The Rush Is On!

August 20, 2019
rush-is-on
Refinancing can improve borrowers’ interest rates or help eliminate mortgage insurance.

 

Rates on home loans have dropped to levels not seen since 2016, and homeowners are rushing to refinance. You can benefit even if you don’t cut your rate by a full percentage point—a rule of thumb you can safely ignore. The question is whether you will stay in your home long enough to recoup the closing costs with savings on your monthly payments. Borrowers who closed on their loans in 2018 are leading the charge, according to Black Knight, an industry data, analytics and software provider. Say you got a $300,000 loan with a 30-year fixed rate last fall.

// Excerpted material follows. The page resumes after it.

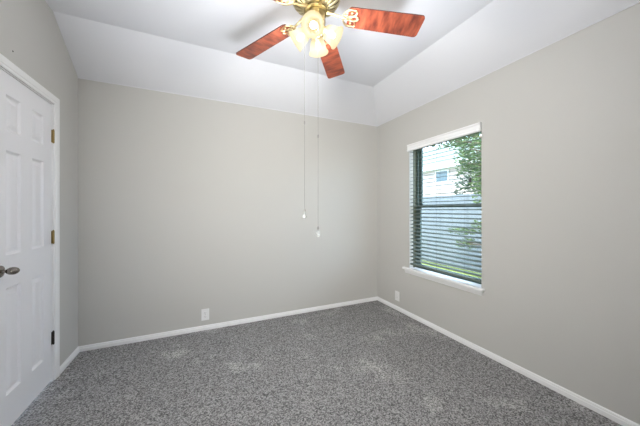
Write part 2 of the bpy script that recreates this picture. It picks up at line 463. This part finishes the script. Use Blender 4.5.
# sill (stool) with horns, apron below
bm = bmesh.new()
SF = 0.036
o = [(-SF, 1.478), (-SF, 2.476), (0, 2.476), (0, WY1), (lx(FX0), WY1), (lx(FX0), WY0), (0, WY0), (0, 1.478)]
lo = [bm.verts.new((x, y, WZ0 - 0.022)) for x, y in o]; hi = [bm.verts.new((x, y, WZ0 + 0.002)) for x, y in o]
bm.faces.new(lo); bm.faces.new(hi)
for k in range(8): bm.faces.new((lo[k], lo[(k + 1) % 8], hi[(k + 1) % 8], hi[k]))
obj('window_sill', bm, M['trim'], win, bevel=0.005)
bm = bmesh.new()
AP = [(0, -0.022), (0.020, -0.022), (0.020, -0.034), (0.015, -0.040), (0.012, -0.054), (0.008, -0.060), (0.006, -0.068), (0, -0.068)]
A = [bm.verts.new((-u, 1.500, WZ0 + h)) for u, h in AP]; B = [bm.verts.new((-u, 2.454, WZ0 + h)) for u, h in AP]
for k in range(8): bm.faces.new((A[k], A[(k + 1) % 8], B[(k + 1) % 8], B[k]))
bm.faces.new(A); bm.faces.new(B)
obj('apron', bm, M['trim'], win)

# ------------------------------------------------------------------ blind (hangs in the window)
BX = XR + 0.030
bl = props(empty('window_blind', (BX, 0.5 * (WY0 + WY1), WZ0)), 'open horizontal slat blind with white valance hanging in the window', 'blind')
oy = 0.5 * (WY0 + WY1)
bw = 0.5 * (WY1 - WY0) - 0.007
bm = bmesh.new()
pitch, zt = 0.0425, 1.945
tilt = R(10)          # room edge a little lower
zz = zt
slz = []
while zz > WZ0 + 0.078:
    slz.append(zz); zz -= pitch
for z in slz:
    n = 6
    top, bot = [], []
    for k in range(n + 1):
        u = -0.025 + 0.050 * k / n
        cr = 0.0022 * (1 - (u / 0.025) ** 2)
        x = u * math.cos(tilt); h = u * math.sin(tilt) + cr
        top.append((x, h + 0.0013)); bot.append((x, h - 0.0013))
    pr = top + bot[::-1]
    A = [bm.verts.new((x, -bw, z - WZ0 + h)) for x, h in pr]; B = [bm.verts.new((x, bw, z - WZ0 + h)) for x, h in pr]
    L = len(pr)
    for k in range(L): bm.faces.new((A[k], A[(k + 1) % L], B[(k + 1) % L], B[k]))
    bm.faces.new(A); bm.faces.new(B)
obj('slat_panel', bm, M['slat'], bl)
bm = bmesh.new(); box(bm, -0.026, 0.026, -bw, bw, 0.042, 0.058); obj('bottom_rail', bm, M['slat'], bl, bevel=0.003)
bm = bmesh.new(); box(bm, -0.026, 0.026, -bw, bw, WZ1 - WZ0 - 0.052, WZ1 - WZ0 - 0.004); obj('headrail', bm, M['trim'], bl)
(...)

If you refinance at today's rate, you could cut your monthly payment of principal and interest significantly. Borrowers with adjustable-rate loans (ARMs) are refinancing to fixed rates in the highest numbers since 2007, presumably to lock in a low rate they’ll never need to think about again. 

If you originally took out an FHA loan but have since improved your financial profile or accumulated 20% equity, you can refi into a loan backed by Fannie Mae or Freddie Mac and not only reduce your interest rate but also eliminate the cost of mortgage insurance, which applies permanently on most FHA loans. If you want to build equity more quickly—say, in anticipation of retirement—you could refinance into another, cheaper 30-year loan and use the monthly savings to prepay your home loan. Or, if you can handle a higher monthly payment, you could take a new loan with a shorter term of, say, 15 or 20 years.